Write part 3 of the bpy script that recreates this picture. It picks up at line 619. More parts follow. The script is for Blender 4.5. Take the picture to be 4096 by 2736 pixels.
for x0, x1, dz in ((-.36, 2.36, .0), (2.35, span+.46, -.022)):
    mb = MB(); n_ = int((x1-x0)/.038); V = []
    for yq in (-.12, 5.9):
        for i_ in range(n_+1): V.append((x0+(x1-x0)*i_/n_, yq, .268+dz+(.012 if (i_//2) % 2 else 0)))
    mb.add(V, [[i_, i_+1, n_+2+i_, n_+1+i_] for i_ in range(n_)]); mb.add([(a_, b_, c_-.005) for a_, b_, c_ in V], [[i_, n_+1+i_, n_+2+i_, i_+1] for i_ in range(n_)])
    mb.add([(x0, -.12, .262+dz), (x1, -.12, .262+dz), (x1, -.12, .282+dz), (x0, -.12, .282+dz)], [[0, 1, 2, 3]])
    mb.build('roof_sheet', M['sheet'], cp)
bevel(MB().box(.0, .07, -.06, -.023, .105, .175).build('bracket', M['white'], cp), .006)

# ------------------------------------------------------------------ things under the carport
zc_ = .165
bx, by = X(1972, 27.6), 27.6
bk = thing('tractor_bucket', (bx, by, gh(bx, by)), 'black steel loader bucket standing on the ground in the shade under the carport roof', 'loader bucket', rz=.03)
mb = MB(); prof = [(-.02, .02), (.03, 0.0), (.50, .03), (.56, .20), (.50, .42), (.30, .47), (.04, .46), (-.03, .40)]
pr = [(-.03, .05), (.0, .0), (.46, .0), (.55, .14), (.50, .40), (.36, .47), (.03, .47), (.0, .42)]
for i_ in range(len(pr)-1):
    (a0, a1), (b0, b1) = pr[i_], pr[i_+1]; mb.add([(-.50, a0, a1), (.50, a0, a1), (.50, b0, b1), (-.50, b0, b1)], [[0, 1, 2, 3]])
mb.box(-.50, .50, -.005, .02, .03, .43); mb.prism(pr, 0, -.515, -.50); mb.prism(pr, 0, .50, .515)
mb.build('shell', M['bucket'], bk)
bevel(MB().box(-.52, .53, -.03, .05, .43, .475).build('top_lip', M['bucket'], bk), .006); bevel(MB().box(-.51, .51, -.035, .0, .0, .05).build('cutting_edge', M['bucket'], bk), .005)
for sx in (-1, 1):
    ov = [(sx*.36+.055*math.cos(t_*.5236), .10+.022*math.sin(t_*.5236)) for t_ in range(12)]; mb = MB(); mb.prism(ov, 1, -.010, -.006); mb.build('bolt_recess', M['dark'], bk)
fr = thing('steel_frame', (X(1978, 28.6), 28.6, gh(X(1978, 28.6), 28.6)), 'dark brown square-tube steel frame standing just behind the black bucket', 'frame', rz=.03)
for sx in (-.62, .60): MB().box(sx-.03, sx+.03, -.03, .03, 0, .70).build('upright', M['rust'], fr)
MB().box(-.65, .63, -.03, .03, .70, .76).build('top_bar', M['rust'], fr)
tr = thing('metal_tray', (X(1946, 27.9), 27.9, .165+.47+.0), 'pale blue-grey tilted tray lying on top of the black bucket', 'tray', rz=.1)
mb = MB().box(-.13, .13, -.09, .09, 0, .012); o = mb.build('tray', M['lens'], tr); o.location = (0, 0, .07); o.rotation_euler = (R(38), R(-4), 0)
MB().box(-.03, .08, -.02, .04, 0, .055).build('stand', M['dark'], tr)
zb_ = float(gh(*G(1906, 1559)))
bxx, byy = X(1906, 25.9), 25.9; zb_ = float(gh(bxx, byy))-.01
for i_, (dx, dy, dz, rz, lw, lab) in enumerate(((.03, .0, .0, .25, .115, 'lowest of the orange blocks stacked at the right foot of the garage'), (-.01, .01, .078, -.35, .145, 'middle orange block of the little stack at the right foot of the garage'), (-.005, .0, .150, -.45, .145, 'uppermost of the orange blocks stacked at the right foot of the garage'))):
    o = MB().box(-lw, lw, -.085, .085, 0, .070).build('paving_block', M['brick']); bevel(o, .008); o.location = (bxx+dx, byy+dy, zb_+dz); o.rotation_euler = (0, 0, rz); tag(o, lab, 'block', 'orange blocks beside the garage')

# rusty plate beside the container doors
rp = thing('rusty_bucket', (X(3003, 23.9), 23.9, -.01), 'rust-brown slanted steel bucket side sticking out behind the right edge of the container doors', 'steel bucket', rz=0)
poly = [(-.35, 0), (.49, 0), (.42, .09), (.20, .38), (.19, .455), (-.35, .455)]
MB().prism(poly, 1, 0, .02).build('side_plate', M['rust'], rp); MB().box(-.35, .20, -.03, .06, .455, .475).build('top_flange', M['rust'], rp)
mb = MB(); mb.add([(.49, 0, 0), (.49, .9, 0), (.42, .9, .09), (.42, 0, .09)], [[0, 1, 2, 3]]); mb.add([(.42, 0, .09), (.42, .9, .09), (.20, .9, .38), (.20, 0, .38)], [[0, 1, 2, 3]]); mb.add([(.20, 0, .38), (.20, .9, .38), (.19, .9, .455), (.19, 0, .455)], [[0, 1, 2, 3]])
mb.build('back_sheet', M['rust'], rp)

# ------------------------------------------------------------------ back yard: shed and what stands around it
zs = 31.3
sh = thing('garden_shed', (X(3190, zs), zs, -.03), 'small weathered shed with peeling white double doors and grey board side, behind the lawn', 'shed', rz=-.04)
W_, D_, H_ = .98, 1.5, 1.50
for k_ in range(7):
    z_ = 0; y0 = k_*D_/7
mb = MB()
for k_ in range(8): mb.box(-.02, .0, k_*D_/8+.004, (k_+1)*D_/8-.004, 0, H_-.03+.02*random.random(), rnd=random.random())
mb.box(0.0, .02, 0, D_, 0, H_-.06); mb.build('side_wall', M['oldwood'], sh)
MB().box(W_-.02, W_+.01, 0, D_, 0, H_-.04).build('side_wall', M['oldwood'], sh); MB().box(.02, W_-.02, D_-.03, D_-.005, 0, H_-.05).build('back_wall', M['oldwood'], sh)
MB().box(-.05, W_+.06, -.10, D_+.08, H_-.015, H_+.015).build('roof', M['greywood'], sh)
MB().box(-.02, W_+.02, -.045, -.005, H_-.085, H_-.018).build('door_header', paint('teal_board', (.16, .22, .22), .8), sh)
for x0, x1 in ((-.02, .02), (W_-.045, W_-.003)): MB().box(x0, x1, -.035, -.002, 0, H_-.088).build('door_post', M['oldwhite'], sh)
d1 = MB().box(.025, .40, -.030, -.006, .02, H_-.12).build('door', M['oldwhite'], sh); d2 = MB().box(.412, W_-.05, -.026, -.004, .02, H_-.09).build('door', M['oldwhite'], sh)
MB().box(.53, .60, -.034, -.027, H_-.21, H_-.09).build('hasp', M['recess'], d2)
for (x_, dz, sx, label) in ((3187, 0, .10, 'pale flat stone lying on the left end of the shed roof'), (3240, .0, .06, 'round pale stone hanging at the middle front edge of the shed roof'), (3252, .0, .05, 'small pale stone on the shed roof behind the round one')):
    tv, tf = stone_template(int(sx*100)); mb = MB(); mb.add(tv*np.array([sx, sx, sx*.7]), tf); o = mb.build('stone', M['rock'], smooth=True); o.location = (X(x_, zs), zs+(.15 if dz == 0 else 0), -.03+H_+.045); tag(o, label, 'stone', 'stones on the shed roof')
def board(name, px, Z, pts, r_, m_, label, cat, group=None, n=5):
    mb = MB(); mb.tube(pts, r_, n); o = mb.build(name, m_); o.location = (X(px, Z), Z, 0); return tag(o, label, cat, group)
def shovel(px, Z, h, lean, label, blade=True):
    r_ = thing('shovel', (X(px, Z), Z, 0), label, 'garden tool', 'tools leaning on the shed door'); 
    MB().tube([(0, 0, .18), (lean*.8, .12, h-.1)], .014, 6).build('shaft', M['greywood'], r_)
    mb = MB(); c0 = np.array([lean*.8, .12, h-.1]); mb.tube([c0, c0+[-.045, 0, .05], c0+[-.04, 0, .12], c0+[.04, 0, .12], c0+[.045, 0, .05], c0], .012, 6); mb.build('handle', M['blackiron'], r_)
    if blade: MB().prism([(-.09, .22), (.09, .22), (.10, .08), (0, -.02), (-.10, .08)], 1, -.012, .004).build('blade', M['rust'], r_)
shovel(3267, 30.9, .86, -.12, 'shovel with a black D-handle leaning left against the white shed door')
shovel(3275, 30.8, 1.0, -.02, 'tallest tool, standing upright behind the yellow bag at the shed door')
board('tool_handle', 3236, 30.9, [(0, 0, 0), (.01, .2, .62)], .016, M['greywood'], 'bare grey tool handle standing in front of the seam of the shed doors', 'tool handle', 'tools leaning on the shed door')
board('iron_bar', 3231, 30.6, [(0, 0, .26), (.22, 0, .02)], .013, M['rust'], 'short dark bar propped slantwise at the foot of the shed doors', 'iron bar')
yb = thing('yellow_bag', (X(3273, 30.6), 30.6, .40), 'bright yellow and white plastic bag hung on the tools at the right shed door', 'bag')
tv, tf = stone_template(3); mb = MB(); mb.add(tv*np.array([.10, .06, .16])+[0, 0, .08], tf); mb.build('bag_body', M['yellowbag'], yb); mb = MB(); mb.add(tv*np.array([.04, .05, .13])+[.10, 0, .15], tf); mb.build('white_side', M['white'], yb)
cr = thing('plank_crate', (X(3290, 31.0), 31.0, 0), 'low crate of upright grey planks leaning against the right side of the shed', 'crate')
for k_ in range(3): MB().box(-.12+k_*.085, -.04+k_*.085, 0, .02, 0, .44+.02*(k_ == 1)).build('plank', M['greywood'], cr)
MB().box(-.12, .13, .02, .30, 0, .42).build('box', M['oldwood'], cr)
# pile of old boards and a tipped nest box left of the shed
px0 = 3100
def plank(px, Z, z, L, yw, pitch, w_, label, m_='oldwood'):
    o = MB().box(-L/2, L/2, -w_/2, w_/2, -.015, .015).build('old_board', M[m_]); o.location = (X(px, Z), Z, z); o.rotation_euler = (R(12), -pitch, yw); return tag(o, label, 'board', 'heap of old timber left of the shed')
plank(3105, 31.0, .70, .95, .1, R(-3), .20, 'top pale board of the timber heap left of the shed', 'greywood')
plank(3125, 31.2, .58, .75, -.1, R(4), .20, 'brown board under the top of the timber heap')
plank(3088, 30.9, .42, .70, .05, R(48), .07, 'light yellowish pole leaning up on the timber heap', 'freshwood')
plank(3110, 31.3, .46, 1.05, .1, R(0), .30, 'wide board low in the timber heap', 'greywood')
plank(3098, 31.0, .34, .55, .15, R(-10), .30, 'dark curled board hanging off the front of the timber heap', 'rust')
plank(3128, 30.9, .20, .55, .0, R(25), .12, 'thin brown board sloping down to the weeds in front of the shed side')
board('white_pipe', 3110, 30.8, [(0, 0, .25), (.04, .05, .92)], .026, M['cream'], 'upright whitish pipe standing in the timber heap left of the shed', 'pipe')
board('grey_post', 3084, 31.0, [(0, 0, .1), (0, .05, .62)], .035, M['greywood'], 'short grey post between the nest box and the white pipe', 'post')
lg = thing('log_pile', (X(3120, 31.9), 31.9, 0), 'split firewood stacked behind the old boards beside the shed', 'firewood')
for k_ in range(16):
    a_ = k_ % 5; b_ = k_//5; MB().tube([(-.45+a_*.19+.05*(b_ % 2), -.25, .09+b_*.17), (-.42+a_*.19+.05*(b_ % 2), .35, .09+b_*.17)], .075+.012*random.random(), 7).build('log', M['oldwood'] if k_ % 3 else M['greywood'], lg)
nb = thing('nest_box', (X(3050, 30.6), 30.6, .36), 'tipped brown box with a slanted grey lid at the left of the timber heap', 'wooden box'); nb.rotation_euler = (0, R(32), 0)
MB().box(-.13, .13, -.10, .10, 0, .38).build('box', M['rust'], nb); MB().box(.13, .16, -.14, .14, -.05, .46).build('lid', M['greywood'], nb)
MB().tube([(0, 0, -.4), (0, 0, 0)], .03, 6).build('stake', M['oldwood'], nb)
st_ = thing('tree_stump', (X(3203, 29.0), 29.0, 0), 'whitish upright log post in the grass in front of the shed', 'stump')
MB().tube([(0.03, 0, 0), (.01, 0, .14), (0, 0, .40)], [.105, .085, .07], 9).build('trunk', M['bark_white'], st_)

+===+

WHAT TO PRODUCE: Beginning at the first line above, repeat exactly until the line containing "M['white'], cp), .006)", which is included.

ANSWER FOR THE TASK:
Write part 3 of the bpy script that recreates this picture. It picks up at line 619. More parts follow. The script is for Blender 4.5. Take the picture to be 4096 by 2736 pixels.
for x0, x1, dz in ((-.36, 2.36, .0), (2.35, span+.46, -.022)):
    mb = MB(); n_ = int((x1-x0)/.038); V = []
    for yq in (-.12, 5.9):
        for i_ in range(n_+1): V.append((x0+(x1-x0)*i_/n_, yq, .268+dz+(.012 if (i_//2) % 2 else 0)))
    mb.add(V, [[i_, i_+1, n_+2+i_, n_+1+i_] for i_ in range(n_)]); mb.add([(a_, b_, c_-.005) for a_, b_, c_ in V], [[i_, n_+1+i_, n_+2+i_, i_+1] for i_ in range(n_)])
    mb.add([(x0, -.12, .262+dz), (x1, -.12, .262+dz), (x1, -.12, .282+dz), (x0, -.12, .282+dz)], [[0, 1, 2, 3]])
    mb.build('roof_sheet', M['sheet'], cp)
bevel(MB().box(.0, .07, -.06, -.023, .105, .175).build('bracket', M['white'], cp), .006)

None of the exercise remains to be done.